Supplied information:
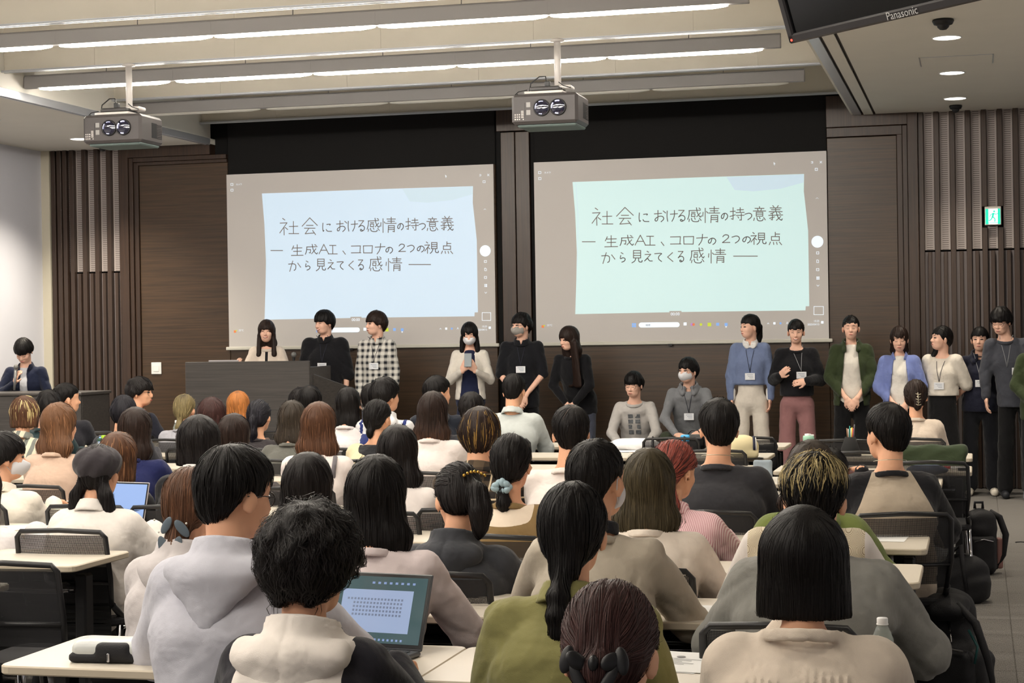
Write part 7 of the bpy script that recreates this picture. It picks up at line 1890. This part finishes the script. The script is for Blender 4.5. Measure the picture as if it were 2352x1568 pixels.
sp('front_pocket', [(rbx((.02, -.12, .13), (.13, .04, .12), .035), 0)], M_FABB, bp, .01, rump(.004, 32))
sp('lid_flap', [(cone((-.09, -.02, .41), (.05, -.02, .42), .05, .045), 0), (ell((-.02, -.06, .4), (.12, .07, .05)), .03)], M_FABB, bp, .01, rump(.004, 36))
pp = MB(); pp.tube([(-.08, -.1, .42), (-.13, -.15, .34), (-.10, -.17, .18), (-.12, -.13, .05)], [.02, .024, .02, .01], 8); pp.build('shoulder_strap', M_FABB, bp)
pp = MB(); pp.tube([(.06, -.07, .43), (.15, -.1, .36), (.20, -.1, .22), (.22, -.08, .08), (.18, -.12, .0)], [.014, .018, .016, .01, .008], 8); pp.build('shoulder_strap', M_FABB, bp)
pp = MB(); pp.rbox((-.02, -.17, .2), (.03, -.158, .225), .004); pp.tube([(-.1, -.168, .25), (.0, -.172, .262), (.12, -.165, .25)], .005, 6); pp.build('buckle', M_DGREY, bp)
pp = MB(); pp.tube([(.12, -.1, .33), (.17, -.13, .27), (.16, -.14, .2)], .006, 6); pp.build('side_cord', mat('dark_teal', srgb(20, 70, 70), .5), bp)
# crumpled clear plastic bags between the chair legs
M_CLEAR = mat('crinkled_clear_plastic', srgb(215, 218, 220), .12, alpha=.38, spec=.8)
x, y, _ = atz(2190, 1290, 0)
soft('plastic_bag', [(ell((0, 0, .12), (.09, .07, .13)), 0)], M_CLEAR, .012, (x-.03, y+.2, 0), 0, 'crinkled clear plastic bag on the floor behind the slouching black bag', 'plastic bag', rump(.012, 55))
soft('plastic_bag', [(ell((0, 0, .08), (.10, .06, .09)), 0)], M_CLEAR, .012, (x-.16, y-.25, 0), 0, 'second clear plastic bag, lower, beside the raglan wearer chair', 'plastic bag', rump(.012, 50))
x, y, _ = atz(2345, 1246, 0); tag(MB().tube([(-.04, 0, .004), (0, .01, .006), (.05, 0, .004)], .004, 6).build('cable_piece', M_BLACK, None, (x, y, 0)), 'short black cable lying on the carpet at the photo edge', 'cable')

Stated problem: In this exercise, set down all of the data exactly, without the pictures.

Correct result:
Write part 7 of the bpy script that recreates this picture. It picks up at line 1890. This part finishes the script. The script is for Blender 4.5. Measure the picture as if it were 2352x1568 pixels.
sp('front_pocket', [(rbx((.02, -.12, .13), (.13, .04, .12), .035), 0)], M_FABB, bp, .01, rump(.004, 32))
sp('lid_flap', [(cone((-.09, -.02, .41), (.05, -.02, .42), .05, .045), 0), (ell((-.02, -.06, .4), (.12, .07, .05)), .03)], M_FABB, bp, .01, rump(.004, 36))
pp = MB(); pp.tube([(-.08, -.1, .42), (-.13, -.15, .34), (-.10, -.17, .18), (-.12, -.13, .05)], [.02, .024, .02, .01], 8); pp.build('shoulder_strap', M_FABB, bp)
pp = MB(); pp.tube([(.06, -.07, .43), (.15, -.1, .36), (.20, -.1, .22), (.22, -.08, .08), (.18, -.12, .0)], [.014, .018, .016, .01, .008], 8); pp.build('shoulder_strap', M_FABB, bp)
pp = MB(); pp.rbox((-.02, -.17, .2), (.03, -.158, .225), .004); pp.tube([(-.1, -.168, .25), (.0, -.172, .262), (.12, -.165, .25)], .005, 6); pp.build('buckle', M_DGREY, bp)
pp = MB(); pp.tube([(.12, -.1, .33), (.17, -.13, .27), (.16, -.14, .2)], .006, 6); pp.build('side_cord', mat('dark_teal', srgb(20, 70, 70), .5), bp)
# crumpled clear plastic bags between the chair legs
M_CLEAR = mat('crinkled_clear_plastic', srgb(215, 218, 220), .12, alpha=.38, spec=.8)
x, y, _ = atz(2190, 1290, 0)
soft('plastic_bag', [(ell((0, 0, .12), (.09, .07, .13)), 0)], M_CLEAR, .012, (x-.03, y+.2, 0), 0, 'crinkled clear plastic bag on the floor behind the slouching black bag', 'plastic bag', rump(.012, 55))
soft('plastic_bag', [(ell((0, 0, .08), (.10, .06, .09)), 0)], M_CLEAR, .012, (x-.16, y-.25, 0), 0, 'second clear plastic bag, lower, beside the raglan wearer chair', 'plastic bag', rump(.012, 50))
x, y, _ = atz(2345, 1246, 0); tag(MB().tube([(-.04, 0, .004), (0, .01, .006), (.05, 0, .004)], .004, 6).build('cable_piece', M_BLACK, None, (x, y, 0)), 'short black cable lying on the carpet at the photo edge', 'cable')